## Begin Input records

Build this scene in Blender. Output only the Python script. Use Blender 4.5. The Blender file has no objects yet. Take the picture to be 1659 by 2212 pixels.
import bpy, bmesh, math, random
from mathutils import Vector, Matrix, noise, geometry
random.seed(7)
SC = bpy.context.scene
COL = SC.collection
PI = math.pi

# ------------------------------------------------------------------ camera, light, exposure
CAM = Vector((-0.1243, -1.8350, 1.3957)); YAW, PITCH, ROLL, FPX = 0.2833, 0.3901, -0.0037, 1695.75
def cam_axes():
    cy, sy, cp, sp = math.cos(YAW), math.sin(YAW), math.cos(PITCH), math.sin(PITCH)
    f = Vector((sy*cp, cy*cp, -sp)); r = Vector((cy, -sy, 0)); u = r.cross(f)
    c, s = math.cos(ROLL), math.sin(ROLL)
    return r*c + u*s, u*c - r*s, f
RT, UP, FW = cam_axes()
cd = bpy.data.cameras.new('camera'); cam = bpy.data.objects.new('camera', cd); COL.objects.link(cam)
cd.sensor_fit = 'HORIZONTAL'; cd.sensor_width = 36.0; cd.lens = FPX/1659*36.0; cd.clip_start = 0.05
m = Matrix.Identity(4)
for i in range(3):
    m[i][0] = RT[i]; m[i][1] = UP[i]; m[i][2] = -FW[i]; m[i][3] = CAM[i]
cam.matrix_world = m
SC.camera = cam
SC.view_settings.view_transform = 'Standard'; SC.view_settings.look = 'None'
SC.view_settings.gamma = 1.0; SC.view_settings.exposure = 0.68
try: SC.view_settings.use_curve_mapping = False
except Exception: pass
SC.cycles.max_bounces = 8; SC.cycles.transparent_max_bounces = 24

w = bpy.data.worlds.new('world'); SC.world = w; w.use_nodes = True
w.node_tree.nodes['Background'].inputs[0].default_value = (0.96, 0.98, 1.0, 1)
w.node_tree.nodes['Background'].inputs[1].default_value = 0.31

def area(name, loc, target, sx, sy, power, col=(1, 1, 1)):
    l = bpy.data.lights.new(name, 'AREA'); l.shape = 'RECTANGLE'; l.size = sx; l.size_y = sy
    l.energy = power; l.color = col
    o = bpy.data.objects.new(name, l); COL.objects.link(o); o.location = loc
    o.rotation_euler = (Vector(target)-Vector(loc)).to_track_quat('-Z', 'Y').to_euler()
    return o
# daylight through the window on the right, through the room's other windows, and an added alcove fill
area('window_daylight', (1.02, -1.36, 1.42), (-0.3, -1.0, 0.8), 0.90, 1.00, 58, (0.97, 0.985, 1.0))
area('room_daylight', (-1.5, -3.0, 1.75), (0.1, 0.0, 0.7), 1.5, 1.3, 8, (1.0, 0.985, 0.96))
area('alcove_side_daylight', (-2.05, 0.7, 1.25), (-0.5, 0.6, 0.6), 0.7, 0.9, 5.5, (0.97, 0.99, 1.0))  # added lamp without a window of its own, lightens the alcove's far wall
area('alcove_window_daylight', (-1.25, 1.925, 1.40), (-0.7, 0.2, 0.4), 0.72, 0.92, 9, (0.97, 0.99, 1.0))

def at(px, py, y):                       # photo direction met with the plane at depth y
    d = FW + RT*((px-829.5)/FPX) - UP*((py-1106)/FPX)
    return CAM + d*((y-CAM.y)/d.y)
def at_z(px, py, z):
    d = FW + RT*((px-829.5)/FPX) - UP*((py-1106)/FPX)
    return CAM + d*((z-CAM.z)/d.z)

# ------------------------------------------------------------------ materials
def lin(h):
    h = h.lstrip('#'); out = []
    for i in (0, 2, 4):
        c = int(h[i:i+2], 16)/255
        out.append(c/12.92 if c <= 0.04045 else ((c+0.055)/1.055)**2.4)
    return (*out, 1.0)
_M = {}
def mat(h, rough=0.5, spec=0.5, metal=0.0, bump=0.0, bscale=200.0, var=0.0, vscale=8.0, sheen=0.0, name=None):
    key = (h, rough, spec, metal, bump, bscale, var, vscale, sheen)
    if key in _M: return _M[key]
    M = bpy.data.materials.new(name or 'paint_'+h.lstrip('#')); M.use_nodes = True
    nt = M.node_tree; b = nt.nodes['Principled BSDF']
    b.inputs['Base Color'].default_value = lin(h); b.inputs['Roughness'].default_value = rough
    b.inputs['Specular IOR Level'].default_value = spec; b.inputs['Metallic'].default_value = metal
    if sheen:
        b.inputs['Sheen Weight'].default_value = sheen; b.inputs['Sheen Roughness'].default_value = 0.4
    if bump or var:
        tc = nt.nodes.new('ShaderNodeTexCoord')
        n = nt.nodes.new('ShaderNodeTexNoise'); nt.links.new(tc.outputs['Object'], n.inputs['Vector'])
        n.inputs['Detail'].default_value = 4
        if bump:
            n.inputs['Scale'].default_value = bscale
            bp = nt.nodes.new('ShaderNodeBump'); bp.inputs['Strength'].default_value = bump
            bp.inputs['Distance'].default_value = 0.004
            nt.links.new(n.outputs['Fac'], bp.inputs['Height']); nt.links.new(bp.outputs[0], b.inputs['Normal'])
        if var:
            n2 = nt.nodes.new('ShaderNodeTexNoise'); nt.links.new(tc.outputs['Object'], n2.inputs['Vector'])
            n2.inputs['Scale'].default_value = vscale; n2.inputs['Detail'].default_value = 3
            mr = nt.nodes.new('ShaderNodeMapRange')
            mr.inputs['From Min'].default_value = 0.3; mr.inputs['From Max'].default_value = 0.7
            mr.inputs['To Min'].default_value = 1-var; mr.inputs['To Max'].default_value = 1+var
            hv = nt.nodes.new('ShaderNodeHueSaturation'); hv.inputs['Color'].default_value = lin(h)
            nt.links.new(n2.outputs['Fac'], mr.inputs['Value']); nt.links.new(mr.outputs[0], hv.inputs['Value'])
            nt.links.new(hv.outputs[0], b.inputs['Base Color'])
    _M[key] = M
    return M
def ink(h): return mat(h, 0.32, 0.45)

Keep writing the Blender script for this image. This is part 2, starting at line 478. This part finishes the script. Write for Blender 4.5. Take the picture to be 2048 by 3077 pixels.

## End Input records

▸ **Exercise goal**: Reproduce the data in full, exactly as presented.

▸ **Solution**:
Build this scene in Blender. Output only the Python script. Use Blender 4.5. The Blender file has no objects yet. Take the picture to be 1659 by 2212 pixels.
import bpy, bmesh, math, random
from mathutils import Vector, Matrix, noise, geometry
random.seed(7)
SC = bpy.context.scene
COL = SC.collection
PI = math.pi

# ------------------------------------------------------------------ camera, light, exposure
CAM = Vector((-0.1243, -1.8350, 1.3957)); YAW, PITCH, ROLL, FPX = 0.2833, 0.3901, -0.0037, 1695.75
def cam_axes():
    cy, sy, cp, sp = math.cos(YAW), math.sin(YAW), math.cos(PITCH), math.sin(PITCH)
    f = Vector((sy*cp, cy*cp, -sp)); r = Vector((cy, -sy, 0)); u = r.cross(f)
    c, s = math.cos(ROLL), math.sin(ROLL)
    return r*c + u*s, u*c - r*s, f
RT, UP, FW = cam_axes()
cd = bpy.data.cameras.new('camera'); cam = bpy.data.objects.new('camera', cd); COL.objects.link(cam)
cd.sensor_fit = 'HORIZONTAL'; cd.sensor_width = 36.0; cd.lens = FPX/1659*36.0; cd.clip_start = 0.05
m = Matrix.Identity(4)
for i in range(3):
    m[i][0] = RT[i]; m[i][1] = UP[i]; m[i][2] = -FW[i]; m[i][3] = CAM[i]
cam.matrix_world = m
SC.camera = cam
SC.view_settings.view_transform = 'Standard'; SC.view_settings.look = 'None'
SC.view_settings.gamma = 1.0; SC.view_settings.exposure = 0.68
try: SC.view_settings.use_curve_mapping = False
except Exception: pass
SC.cycles.max_bounces = 8; SC.cycles.transparent_max_bounces = 24

w = bpy.data.worlds.new('world'); SC.world = w; w.use_nodes = True
w.node_tree.nodes['Background'].inputs[0].default_value = (0.96, 0.98, 1.0, 1)
w.node_tree.nodes['Background'].inputs[1].default_value = 0.31

def area(name, loc, target, sx, sy, power, col=(1, 1, 1)):
    l = bpy.data.lights.new(name, 'AREA'); l.shape = 'RECTANGLE'; l.size = sx; l.size_y = sy
    l.energy = power; l.color = col
    o = bpy.data.objects.new(name, l); COL.objects.link(o); o.location = loc
    o.rotation_euler = (Vector(target)-Vector(loc)).to_track_quat('-Z', 'Y').to_euler()
    return o
# daylight through the window on the right, through the room's other windows, and an added alcove fill
area('window_daylight', (1.02, -1.36, 1.42), (-0.3, -1.0, 0.8), 0.90, 1.00, 58, (0.97, 0.985, 1.0))
area('room_daylight', (-1.5, -3.0, 1.75), (0.1, 0.0, 0.7), 1.5, 1.3, 8, (1.0, 0.985, 0.96))
area('alcove_side_daylight', (-2.05, 0.7, 1.25), (-0.5, 0.6, 0.6), 0.7, 0.9, 5.5, (0.97, 0.99, 1.0))  # added lamp without a window of its own, lightens the alcove's far wall
area('alcove_window_daylight', (-1.25, 1.925, 1.40), (-0.7, 0.2, 0.4), 0.72, 0.92, 9, (0.97, 0.99, 1.0))

def at(px, py, y):                       # photo direction met with the plane at depth y
    d = FW + RT*((px-829.5)/FPX) - UP*((py-1106)/FPX)
    return CAM + d*((y-CAM.y)/d.y)
def at_z(px, py, z):
    d = FW + RT*((px-829.5)/FPX) - UP*((py-1106)/FPX)
    return CAM + d*((z-CAM.z)/d.z)

# ------------------------------------------------------------------ materials
def lin(h):
    h = h.lstrip('#'); out = []
    for i in (0, 2, 4):
        c = int(h[i:i+2], 16)/255
        out.append(c/12.92 if c <= 0.04045 else ((c+0.055)/1.055)**2.4)
    return (*out, 1.0)
_M = {}
def mat(h, rough=0.5, spec=0.5, metal=0.0, bump=0.0, bscale=200.0, var=0.0, vscale=8.0, sheen=0.0, name=None):
    key = (h, rough, spec, metal, bump, bscale, var, vscale, sheen)
    if key in _M: return _M[key]
    M = bpy.data.materials.new(name or 'paint_'+h.lstrip('#')); M.use_nodes = True
    nt = M.node_tree; b = nt.nodes['Principled BSDF']
    b.inputs['Base Color'].default_value = lin(h); b.inputs['Roughness'].default_value = rough
    b.inputs['Specular IOR Level'].default_value = spec; b.inputs['Metallic'].default_value = metal
    if sheen:
        b.inputs['Sheen Weight'].default_value = sheen; b.inputs['Sheen Roughness'].default_value = 0.4
    if bump or var:
        tc = nt.nodes.new('ShaderNodeTexCoord')
        n = nt.nodes.new('ShaderNodeTexNoise'); nt.links.new(tc.outputs['Object'], n.inputs['Vector'])
        n.inputs['Detail'].default_value = 4
        if bump:
            n.inputs['Scale'].default_value = bscale
            bp = nt.nodes.new('ShaderNodeBump'); bp.inputs['Strength'].default_value = bump
            bp.inputs['Distance'].default_value = 0.004
            nt.links.new(n.outputs['Fac'], bp.inputs['Height']); nt.links.new(bp.outputs[0], b.inputs['Normal'])
        if var:
            n2 = nt.nodes.new('ShaderNodeTexNoise'); nt.links.new(tc.outputs['Object'], n2.inputs['Vector'])
            n2.inputs['Scale'].default_value = vscale; n2.inputs['Detail'].default_value = 3
            mr = nt.nodes.new('ShaderNodeMapRange')
            mr.inputs['From Min'].default_value = 0.3; mr.inputs['From Max'].default_value = 0.7
            mr.inputs['To Min'].default_value = 1-var; mr.inputs['To Max'].default_value = 1+var
            hv = nt.nodes.new('ShaderNodeHueSaturation'); hv.inputs['Color'].default_value = lin(h)
            nt.links.new(n2.outputs['Fac'], mr.inputs['Value']); nt.links.new(mr.outputs[0], hv.inputs['Value'])
            nt.links.new(hv.outputs[0], b.inputs['Base Color'])
    _M[key] = M
    return M
def ink(h): return mat(h, 0.32, 0.45)

Keep writing the Blender script for this image. This is part 2, starting at line 478. This part finishes the script. Write for Blender 4.5. Take the picture to be 2048 by 3077 pixels.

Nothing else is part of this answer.